People would gather all along the avenue to hear Isabella preach and talk about God and his Holy goodness. And fervently with tears and the emotional chagrin of a slave haunted by the cruelty inflicted on her, she talked about the evil of slavery. But in the year of 1843, she was deeply touched by the word of God. Suddenly, she woke up one morning and her bedroom was drenched in bright sunlight. She got up, looked at herself in the mirror on the wall, smiled and Sojourner Truth set Isabella free.




Black History

Black Legacy

Sojourner Truth was a Black woman, who professed that she had heard the word of God. Perhaps so, but who could deny that she indeed was chosen to become even bigger than life. Sojourner went on preaching all along the eastern seaboard. She fought slavery and became one of the greatest known abolitionist of her time. She toured the country speaking out against slavery and other social degradation. People would come from near and far merely to listen to, or to even be touched by Sojourner Truth. In 1850, she grasped the women's rights movement and ardently spoke for the woman's cause. At the wake of the Civil War, Sojourner solicited money, gifts and all else that she could for the Black volunteer regiments. She wanted her Black men to stand up and be counted for. It was then, in 1864 that President Abraham Lincoln cordially received her into the White House.
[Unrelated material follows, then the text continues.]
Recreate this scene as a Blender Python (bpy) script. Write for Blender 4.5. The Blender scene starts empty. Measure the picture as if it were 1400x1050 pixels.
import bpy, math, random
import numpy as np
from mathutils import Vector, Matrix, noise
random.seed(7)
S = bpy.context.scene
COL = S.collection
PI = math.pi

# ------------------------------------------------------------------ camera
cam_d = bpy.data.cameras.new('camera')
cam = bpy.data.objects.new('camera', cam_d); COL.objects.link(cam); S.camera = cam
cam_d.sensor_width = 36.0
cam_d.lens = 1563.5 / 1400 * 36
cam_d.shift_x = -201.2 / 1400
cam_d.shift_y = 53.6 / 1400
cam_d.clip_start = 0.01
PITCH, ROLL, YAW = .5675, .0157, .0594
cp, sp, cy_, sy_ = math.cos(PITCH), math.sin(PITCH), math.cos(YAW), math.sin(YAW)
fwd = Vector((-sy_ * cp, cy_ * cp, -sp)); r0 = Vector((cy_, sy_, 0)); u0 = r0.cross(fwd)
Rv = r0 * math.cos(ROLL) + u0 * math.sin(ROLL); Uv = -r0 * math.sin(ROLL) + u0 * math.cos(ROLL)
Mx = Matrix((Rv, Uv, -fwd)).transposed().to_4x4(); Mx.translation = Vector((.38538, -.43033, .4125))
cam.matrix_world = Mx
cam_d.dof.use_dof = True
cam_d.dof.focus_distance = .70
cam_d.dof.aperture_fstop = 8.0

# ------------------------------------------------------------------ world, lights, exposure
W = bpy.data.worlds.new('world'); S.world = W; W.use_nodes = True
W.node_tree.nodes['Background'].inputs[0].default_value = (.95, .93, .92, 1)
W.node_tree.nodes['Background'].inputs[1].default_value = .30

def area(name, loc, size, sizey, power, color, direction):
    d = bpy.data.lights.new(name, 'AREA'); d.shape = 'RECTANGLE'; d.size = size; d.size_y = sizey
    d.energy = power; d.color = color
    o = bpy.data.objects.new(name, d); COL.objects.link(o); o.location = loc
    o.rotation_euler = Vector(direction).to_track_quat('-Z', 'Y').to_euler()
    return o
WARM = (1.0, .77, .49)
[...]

Sojourner Truth was here at the awakening dawn of America. Frederick Douglass, Harriet Tubman, Frances Anne Kemble, and still there was William Wells Brown, Sojourner knew these people quite well. They are all legendary faces. They were all there together fighting against slavery. And here somewhere finally, the long winding journey led the fabulous Sojourner Truth to Battle Creek, Michigan, where she lived and fought on courageously until November 26, 1883. Suddenly so gently, her old age touched the last breath that ebbed from her tired body. Yet still, the young slave girl named Isabella, nor the great lady, Sojourner Truth will ever die. Her spirit and her undying love will ever live on. And forever, her life is yet still about something called Black History.